One of the key strategies to avoid this, he says, is the ability for America to “absorb shocks,” by which he means “resilience.” The ability to resist disruption as much as possible, and when not possible to minimize the disruption and recover quickly.

He starts his chapter “Absorbing Shocks” by pointing out that we have shock absorbers on our cars because we know that, despite the best efforts of highway departments, there are always going to be bumps in the road. Shock absorbers aren’t there to  “correct these defects, but to make them less damaging to vehicles and less painful to drivers and passengers.”

Beebe discusses several areas in which America is significantly under-resilient. His discussion of technological resilience is pertinent to on-going discussions in the PNT world.

THE RUSSIA TRAP

How Our Shadow War with Russia Could Spiral into Nuclear Catastrophe

TECHNOLOGICAL RESILIENCE

Part of designing resilience into the system involves identifying critical “single points of failure” features and building backups that can compensate for their damage or loss. As processes that were once performed by humans have increasingly grown more automated, we have realized stunning efficiencies…
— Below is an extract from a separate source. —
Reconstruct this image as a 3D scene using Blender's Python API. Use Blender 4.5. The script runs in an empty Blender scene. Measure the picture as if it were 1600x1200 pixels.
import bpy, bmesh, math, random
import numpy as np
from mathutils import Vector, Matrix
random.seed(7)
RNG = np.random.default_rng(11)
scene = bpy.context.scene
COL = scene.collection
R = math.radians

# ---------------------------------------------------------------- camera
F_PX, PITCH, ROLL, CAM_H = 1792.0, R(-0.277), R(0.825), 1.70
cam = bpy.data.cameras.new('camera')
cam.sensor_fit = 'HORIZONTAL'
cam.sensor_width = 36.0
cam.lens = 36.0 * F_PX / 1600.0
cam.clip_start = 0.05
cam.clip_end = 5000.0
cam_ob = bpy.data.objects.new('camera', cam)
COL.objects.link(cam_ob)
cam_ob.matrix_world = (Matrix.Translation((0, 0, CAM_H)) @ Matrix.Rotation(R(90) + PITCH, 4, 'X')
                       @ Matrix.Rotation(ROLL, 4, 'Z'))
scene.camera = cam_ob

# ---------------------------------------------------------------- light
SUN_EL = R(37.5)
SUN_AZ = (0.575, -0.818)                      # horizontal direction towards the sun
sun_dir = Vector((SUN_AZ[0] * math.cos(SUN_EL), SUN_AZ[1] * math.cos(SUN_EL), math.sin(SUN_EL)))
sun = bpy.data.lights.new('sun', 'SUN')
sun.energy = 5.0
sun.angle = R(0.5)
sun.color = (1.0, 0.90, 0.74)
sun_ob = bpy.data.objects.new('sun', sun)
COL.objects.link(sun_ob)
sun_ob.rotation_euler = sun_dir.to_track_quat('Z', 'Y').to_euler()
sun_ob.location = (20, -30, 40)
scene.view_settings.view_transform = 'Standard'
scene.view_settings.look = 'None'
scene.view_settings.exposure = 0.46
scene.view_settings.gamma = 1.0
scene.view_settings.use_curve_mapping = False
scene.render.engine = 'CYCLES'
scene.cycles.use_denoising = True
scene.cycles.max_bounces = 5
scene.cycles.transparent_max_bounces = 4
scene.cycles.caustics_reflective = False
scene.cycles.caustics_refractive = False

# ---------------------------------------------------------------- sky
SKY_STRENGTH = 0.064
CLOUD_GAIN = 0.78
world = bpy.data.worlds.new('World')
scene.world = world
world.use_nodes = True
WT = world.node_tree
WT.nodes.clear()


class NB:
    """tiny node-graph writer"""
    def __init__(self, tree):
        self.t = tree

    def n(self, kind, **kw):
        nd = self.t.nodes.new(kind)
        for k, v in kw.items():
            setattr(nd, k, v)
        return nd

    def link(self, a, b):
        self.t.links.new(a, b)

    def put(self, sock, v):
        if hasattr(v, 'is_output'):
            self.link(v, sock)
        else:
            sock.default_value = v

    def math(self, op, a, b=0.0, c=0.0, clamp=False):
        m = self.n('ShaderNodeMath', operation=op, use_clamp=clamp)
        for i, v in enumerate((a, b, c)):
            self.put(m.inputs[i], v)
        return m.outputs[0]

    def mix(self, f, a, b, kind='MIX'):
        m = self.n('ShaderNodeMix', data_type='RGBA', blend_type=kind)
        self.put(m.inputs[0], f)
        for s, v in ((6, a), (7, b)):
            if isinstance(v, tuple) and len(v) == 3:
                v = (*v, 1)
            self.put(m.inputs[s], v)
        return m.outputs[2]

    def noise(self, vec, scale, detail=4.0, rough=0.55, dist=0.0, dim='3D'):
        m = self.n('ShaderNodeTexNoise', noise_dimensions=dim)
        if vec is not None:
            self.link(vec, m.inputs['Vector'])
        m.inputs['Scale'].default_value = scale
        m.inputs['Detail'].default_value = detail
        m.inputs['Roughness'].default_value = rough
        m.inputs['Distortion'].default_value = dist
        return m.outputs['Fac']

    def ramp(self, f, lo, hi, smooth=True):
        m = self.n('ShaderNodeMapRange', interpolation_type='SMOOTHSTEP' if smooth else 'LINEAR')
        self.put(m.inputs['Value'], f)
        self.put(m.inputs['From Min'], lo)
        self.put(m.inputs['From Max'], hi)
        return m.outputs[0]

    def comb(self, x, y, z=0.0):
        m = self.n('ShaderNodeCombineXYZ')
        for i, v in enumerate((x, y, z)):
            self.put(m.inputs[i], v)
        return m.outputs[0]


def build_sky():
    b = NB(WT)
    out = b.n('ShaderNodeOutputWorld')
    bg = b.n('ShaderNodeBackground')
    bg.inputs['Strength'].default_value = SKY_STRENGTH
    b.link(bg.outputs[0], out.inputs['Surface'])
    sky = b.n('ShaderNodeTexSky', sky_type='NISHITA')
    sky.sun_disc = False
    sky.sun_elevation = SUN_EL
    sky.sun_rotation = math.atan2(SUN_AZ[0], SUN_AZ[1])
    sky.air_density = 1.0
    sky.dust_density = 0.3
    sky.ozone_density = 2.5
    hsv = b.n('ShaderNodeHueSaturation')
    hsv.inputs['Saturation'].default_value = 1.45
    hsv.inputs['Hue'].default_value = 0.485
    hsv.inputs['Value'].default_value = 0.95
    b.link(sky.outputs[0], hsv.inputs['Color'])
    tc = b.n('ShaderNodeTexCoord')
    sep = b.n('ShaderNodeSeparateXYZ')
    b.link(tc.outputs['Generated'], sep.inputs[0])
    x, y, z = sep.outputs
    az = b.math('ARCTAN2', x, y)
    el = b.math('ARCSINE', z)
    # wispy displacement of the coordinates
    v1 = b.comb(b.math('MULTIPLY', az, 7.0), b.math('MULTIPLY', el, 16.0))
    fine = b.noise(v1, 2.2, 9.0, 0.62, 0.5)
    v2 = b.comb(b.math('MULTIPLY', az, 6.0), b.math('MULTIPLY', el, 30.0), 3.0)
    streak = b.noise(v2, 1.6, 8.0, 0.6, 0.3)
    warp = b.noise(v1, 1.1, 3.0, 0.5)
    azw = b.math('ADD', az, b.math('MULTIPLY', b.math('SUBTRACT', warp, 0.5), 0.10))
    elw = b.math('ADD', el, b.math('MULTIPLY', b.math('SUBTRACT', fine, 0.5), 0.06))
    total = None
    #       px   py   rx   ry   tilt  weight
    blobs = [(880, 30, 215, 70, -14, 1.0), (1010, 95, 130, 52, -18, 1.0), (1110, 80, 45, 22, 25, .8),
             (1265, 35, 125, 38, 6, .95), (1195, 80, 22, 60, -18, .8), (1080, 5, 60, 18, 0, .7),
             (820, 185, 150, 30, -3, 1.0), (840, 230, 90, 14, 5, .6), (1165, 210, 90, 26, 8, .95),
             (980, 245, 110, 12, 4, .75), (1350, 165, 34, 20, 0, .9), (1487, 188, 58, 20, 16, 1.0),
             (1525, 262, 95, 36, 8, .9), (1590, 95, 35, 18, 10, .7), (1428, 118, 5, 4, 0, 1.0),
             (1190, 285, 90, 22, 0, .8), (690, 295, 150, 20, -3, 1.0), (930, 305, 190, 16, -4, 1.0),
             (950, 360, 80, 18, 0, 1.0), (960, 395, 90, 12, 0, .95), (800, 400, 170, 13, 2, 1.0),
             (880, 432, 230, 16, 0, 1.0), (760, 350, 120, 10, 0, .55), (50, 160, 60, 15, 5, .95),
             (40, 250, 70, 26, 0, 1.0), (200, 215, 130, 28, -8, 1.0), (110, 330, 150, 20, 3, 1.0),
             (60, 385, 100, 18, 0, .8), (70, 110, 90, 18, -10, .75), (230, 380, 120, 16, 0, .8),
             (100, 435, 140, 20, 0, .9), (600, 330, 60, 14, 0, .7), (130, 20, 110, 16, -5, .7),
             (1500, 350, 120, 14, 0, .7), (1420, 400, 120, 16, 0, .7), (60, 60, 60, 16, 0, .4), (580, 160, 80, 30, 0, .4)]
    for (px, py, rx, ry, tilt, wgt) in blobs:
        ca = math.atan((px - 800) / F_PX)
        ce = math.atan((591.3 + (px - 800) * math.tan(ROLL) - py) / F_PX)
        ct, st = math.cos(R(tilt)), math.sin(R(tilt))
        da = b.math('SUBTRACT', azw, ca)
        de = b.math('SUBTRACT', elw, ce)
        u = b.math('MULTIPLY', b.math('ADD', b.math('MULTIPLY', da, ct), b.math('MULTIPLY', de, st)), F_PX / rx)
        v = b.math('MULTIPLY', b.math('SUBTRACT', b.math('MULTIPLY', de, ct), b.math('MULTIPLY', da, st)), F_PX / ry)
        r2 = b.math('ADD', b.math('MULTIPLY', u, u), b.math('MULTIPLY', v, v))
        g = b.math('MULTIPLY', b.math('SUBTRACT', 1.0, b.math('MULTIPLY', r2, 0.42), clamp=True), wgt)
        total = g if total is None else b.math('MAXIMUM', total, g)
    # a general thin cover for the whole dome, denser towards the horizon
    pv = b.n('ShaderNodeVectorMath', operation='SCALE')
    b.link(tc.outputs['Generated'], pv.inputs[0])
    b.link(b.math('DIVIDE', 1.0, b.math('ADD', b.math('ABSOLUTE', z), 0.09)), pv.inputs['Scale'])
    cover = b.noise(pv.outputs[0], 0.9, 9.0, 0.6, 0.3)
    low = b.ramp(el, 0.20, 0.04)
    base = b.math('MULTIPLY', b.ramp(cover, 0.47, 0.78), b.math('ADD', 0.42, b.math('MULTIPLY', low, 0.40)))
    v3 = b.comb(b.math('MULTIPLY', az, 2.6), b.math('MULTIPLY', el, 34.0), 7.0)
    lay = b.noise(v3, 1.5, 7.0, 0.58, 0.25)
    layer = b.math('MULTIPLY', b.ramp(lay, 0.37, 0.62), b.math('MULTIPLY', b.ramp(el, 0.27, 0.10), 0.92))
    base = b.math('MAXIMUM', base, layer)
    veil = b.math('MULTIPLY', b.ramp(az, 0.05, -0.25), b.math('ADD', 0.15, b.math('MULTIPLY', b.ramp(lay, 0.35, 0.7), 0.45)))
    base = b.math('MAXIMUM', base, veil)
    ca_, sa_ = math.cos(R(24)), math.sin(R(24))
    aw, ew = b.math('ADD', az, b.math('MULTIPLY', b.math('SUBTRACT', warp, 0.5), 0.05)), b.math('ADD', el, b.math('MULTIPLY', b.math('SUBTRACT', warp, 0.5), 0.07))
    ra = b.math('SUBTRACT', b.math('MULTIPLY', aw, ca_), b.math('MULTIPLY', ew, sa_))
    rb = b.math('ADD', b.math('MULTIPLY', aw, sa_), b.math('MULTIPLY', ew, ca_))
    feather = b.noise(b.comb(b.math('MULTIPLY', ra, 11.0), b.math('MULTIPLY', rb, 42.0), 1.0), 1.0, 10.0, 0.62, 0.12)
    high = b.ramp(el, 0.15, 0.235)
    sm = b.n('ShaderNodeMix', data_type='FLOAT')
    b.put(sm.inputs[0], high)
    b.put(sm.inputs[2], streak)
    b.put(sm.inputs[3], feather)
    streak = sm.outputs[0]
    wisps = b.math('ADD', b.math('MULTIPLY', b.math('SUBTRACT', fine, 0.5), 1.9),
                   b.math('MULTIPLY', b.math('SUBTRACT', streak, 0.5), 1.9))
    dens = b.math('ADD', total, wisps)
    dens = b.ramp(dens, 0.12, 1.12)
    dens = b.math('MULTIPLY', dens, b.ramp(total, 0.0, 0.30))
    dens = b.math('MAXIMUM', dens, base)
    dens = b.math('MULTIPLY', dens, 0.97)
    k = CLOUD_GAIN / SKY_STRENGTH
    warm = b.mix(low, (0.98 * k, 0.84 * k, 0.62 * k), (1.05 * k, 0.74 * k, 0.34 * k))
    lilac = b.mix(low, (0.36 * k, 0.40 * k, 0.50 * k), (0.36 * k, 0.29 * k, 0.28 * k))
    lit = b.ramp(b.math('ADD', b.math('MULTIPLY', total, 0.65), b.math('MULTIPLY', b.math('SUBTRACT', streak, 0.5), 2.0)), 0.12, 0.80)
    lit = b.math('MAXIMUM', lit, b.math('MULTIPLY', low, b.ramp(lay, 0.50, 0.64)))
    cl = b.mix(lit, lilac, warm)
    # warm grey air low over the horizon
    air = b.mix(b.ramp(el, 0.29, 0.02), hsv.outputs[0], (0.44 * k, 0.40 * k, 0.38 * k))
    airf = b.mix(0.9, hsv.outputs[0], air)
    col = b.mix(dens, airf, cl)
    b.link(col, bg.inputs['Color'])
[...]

These systems are not only vulnerable to cyber-interference from Russia and a range of other state-sponsored and individual cyber-actors but also to extreme weather events…

The American Global Positioning System (GPS) is but one example of a system upon which numerous critical military and commercial functions depend, but which is highly vulnerable to disruption and at present is not adequately backed up by emergency alternative systems. Plans have recently been put in place to provide such a backup, but they have been moving slowly. Most experts agree that the “eLORAN” system (Enhanced Long-Range Aids to Navigation), developed by the US Coast Guard, can provide an effective non-GPS-dependent timing and navigation system that can sustain critical national communications and other GPS-related functions in the event of a sustained outage…

But discussions about the need for a backup system have been underway for nearly twenty years, and even now the new legislation makes implementation “subject to the availability of appropriations.” The pace of progress has lagged vastly behind the urgency of the problem.

Blog Editor’s additional note: eLoran has been identified by multiple government studies and twice been recommended by the US National Space-based Positioning, Navigation, and Timing Advisory Board. It was also one of several technologies in the Department of Transportation GPS Backup Technology Demonstration. The resulting report said multiple systems were needed to adequately “backup” GPS. Also that, based on the demonstrations, L-band signals from space, Low Frequency, and UHF signals were needed, and that the terrestrial transmitters should be connected by fiber. eLoran is one of several Low Frequency systems that could be employed.